After Hans Ehrenbaum-Degele was killed in action in July 1915, Zech -- like all of Hans' closest friends and family -- took his passing hard. When Hans' partner, F. W. Murnau, broke his malaise by vowing to publish his beloved's final collection of poems in 1917, which included Hans' war sonnets, "The Thousand Regiment," Murnau called on Zech to write the introduction to the book. Which he did, and which provides great insight to the mind of the young, slain poet.
Zech himself grieved for Hans in print. In the post-war years, he published moving tribute poems to Ehrenbaum-Degele, and his 1920 "Golgatha" contains no less than four! No doubt more wait to be uncovered in Zech's prolific output. (So if you run into any, please let me know!)"
Here is one of the poems written by Paul Zech to the memory of his friend Hans Ehrenbaum-Degele
Du aber stöhnst . . . . .
(In memoriam Hans Ehrenbaum-Degele. Gefallen als Leutnant des R. I. R. 90
am 26. [sic] Juli 1915 beim Üebergang über den Narew.)
Daß Straßen mit Musik und Gang von Frauen
herznahe wiederkehren unserm Blut;
daß wir, wie Hände weiß und ausgeruht,
uns dehnen werden wieder aufzubauen;
daß ich noch bin — traf Dich das wilde Eisen,
Dich, Jahre mir zur Sehe, Kamerad.
Nie trug ein aufgebrochner Acker solche Saat,
saftseufzend durch Aeonen noch zu kreisen.
Die Meise schüchtern auf zerschundenem Baum,
verwaiste Jugend, Mütter schwarz im Schmerzgeschmeide
umfriedet schon ein Hauch von Heimat-Traum.
Du aber stöhnst, da neuer Lenz beginnt,
dumpf durch den hohlen Silbermund der Weide
Dein frierendes Allein Gestirn und taubem Wind.
Translation by AC Benus
You yet breathe . . . . .
(In memoriam Hans Ehrenbaum-Degele.Killed in action as Lieutenant of the R[eserves],
90th I[nfantry] R[everses], on the [27th] of July,1915, crossing over the Narew.)
Those streets with music and the sway of women
Kept close to our hearts will have blood return;
so that to us, hands porcelain and relaxed
will stretch to guide as we start to rebuild;
or I yet have life — though wild iron mowed you down,
You, after years of being close to me, friend.
Never have tilled-under fields carried such seed,
a sighing force to circle beneath eons.
The chicks are frightened on the shattered trees,
the orphaned young, mothers blackened in pain
encased now in a wisp of heavenly dreams.
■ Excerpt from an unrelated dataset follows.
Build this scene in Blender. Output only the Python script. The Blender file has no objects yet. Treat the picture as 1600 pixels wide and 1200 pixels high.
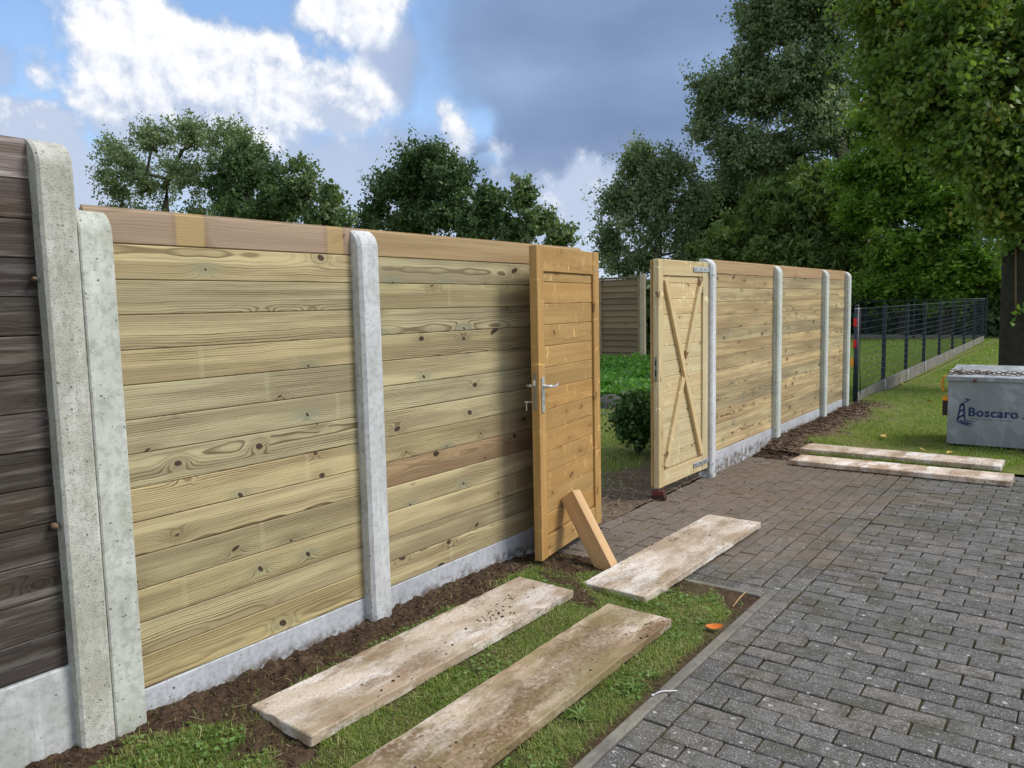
import bpy, bmesh, math, random
import numpy as np
from mathutils import Matrix, Vector
random.seed(7); rng = np.random.default_rng(7)
S = bpy.context.scene
COL = S.collection

# ------------------------------------------------------------------ camera
FPX = 1223.3
CAM = np.array([2.760, 0.0, 1.5773])
FWD = np.array([-0.59457352, 0.79791406, -0.09907314])
RGT = np.array([0.80296546, 0.59562505, -0.02184647])
UPV = np.array([-0.04157884, 0.09254164, 0.99484031])
cam = bpy.data.cameras.new('camera'); camo = bpy.data.objects.new('camera', cam); COL.objects.link(camo)
cam.sensor_width = 36; cam.lens = FPX / 1600 * 36; cam.clip_start = 0.05; cam.clip_end = 3000
M = Matrix.Identity(4)
for i in range(3):
    M[i][0], M[i][1], M[i][2], M[i][3] = RGT[i], UPV[i], -FWD[i], CAM[i]
camo.matrix_world = M
S.camera = camo
S.render.resolution_x, S.render.resolution_y = 1024, 768

# ------------------------------------------------------------------ light
SUN_AZ, SUN_EL = 60.0, 48.0          # azimuth from +Y towards +X
sun = bpy.data.lights.new('sun', 'SUN'); sun.energy = 2.3; sun.angle = math.radians(22); sun.color = (1, .955, .88)
suno = bpy.data.objects.new('sun', sun); COL.objects.link(suno)
sd = Vector((math.sin(math.radians(SUN_AZ)) * math.cos(math.radians(SUN_EL)), math.cos(math.radians(SUN_AZ)) * math.cos(math.radians(SUN_EL)), math.sin(math.radians(SUN_EL))))
suno.rotation_euler = sd.to_track_quat('Z', 'Y').to_euler(); suno.location = sd * 60
S.view_settings.view_transform = 'Standard'; S.view_settings.look = 'None'
S.view_settings.exposure = 0.50; S.view_settings.gamma = 1.0; S.view_settings.use_curve_mapping = False
SKYK = 0.80
try:
    S.cycles.max_bounces = 7; S.cycles.diffuse_bounces = 4; S.cycles.transparent_max_bounces = 6; S.cycles.transmission_bounces = 3; S.cycles.glossy_bounces = 2
    S.cycles.caustics_reflective = False; S.cycles.caustics_refractive = False
except Exception: pass

# ------------------------------------------------------------------ node helper
class NT:
    def __init__(s, nt): s.nt = nt; s.nt.nodes.clear()
    def new(s, t, **kw):
        n = s.nt.nodes.new(t)
        for k, v in kw.items(): setattr(n, k, v)
        return n
    def set(s, sock, v):
        if isinstance(v, bpy.types.NodeSocket): s.nt.links.new(v, sock)
        elif isinstance(v, (tuple, list)) and len(v) == 3 and sock.type == 'RGBA': sock.default_value = (*v, 1)
        else: sock.default_value = v
    def m(s, op, a, b=None, c=None, clamp=False):
        n = s.new('ShaderNodeMath', operation=op, use_clamp=clamp); s.set(n.inputs[0], a)
        if b is not None: s.set(n.inputs[1], b)
        if c is not None: s.set(n.inputs[2], c)
        return n.outputs[0]
    def ss(s, v, lo, hi, a=0., b=1.):
        n = s.new('ShaderNodeMapRange', interpolation_type='SMOOTHSTEP'); s.set(n.inputs[0], v); s.set(n.inputs[1], lo); s.set(n.inputs[2], hi); s.set(n.inputs[3], a); s.set(n.inputs[4], b)
        return n.outputs[0]
    def mix(s, f, a, b, blend='MIX'):
        n = s.new('ShaderNodeMix', data_type='RGBA', blend_type=blend); s.set(n.inputs[0], f); s.set(n.inputs[6], a); s.set(n.inputs[7], b)
        return n.outputs[2]
    def comb(s, x, y, z):
        n = s.new('ShaderNodeCombineXYZ'); s.set(n.inputs[0], x); s.set(n.inputs[1], y); s.set(n.inputs[2], z); return n.outputs[0]
    def sep(s, v):
        n = s.new('ShaderNodeSeparateXYZ'); s.set(n.inputs[0], v); return n.outputs
    def noise(s, v, scale, detail=3., rough=.55, dist=0., col=False):
        n = s.new('ShaderNodeTexNoise'); s.set(n.inputs['Vector'], v); n.inputs['Scale'].default_value = scale
        n.inputs['Detail'].default_value = detail; n.inputs['Roughness'].default_value = rough; n.inputs['Distortion'].default_value = dist
        return n.outputs['Color' if col else 'Fac']
    def vor(s, v, scale, dim='3D', feature='F1', rnd=1.):
        n = s.new('ShaderNodeTexVoronoi', voronoi_dimensions=dim, feature=feature); s.set(n.inputs['Vector'], v); n.inputs['Scale'].default_value = scale
        n.inputs['Randomness'].default_value = rnd
        return n.outputs
    def ramp(s, f, stops):
        n = s.new('ShaderNodeValToRGB'); s.set(n.inputs[0], f); e = n.color_ramp.elements
        while len(e) < len(stops): e.new(.5)
        for i, (p, c) in enumerate(stops):
            e[i].position = p; e[i].color = (*c, 1) if len(c) == 3 else c
        return n.outputs[0]
    def obj(s): return s.new('ShaderNodeTexCoord').outputs['Object']
    def pos(s): return s.new('ShaderNodeNewGeometry').outputs['Position']
    def info(s): return s.new('ShaderNodeObjectInfo').outputs
    def attr(s, name): return s.new('ShaderNodeAttribute', attribute_name=name).outputs
    def vm(s, op, a, b):
        n = s.new('ShaderNodeVectorMath', operation=op); s.set(n.inputs[0], a); s.set(n.inputs[1], b); return n.outputs[0]
    def bsdf(s, col, rough=.7, metal=0., bump=None, bstr=.3, bdist=.01, spec=.4):
        n = s.new('ShaderNodeBsdfPrincipled'); s.set(n.inputs['Base Color'], col); s.set(n.inputs['Roughness'], rough); s.set(n.inputs['Metallic'], metal)
        n.inputs['Specular IOR Level'].default_value = spec
        if bump is not None:
            b = s.new('ShaderNodeBump'); b.inputs['Strength'].default_value = bstr; b.inputs['Distance'].default_value = bdist
            s.set(b.inputs['Height'], bump); s.nt.links.new(b.outputs[0], n.inputs['Normal'])
        return n.outputs[0]
    def out(s, sh, world=False):
        o = s.new('ShaderNodeOutputWorld' if world else 'ShaderNodeOutputMaterial'); s.nt.links.new(sh, o.inputs[0])
MAT = {}
def material(name):
    m = bpy.data.materials.new(name); m.use_nodes = True; MAT[name] = m
    return m, NT(m.node_tree)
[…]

But you will breathe again as a new spring comes,
muffled through the willow’s hollow silver mouth
with your bright star alone above the wind.
NOTE: The Narew is a 499-kilometre (310 miles) river that rises in north-east Poland - it is also a tributary of the River Vistula. The Narew is one of Europe's few 'braided' rivers, the term relating to the twisted channels resembling braided hair. Around 57 kilometres (35 miles) of the river flows through western Belarus.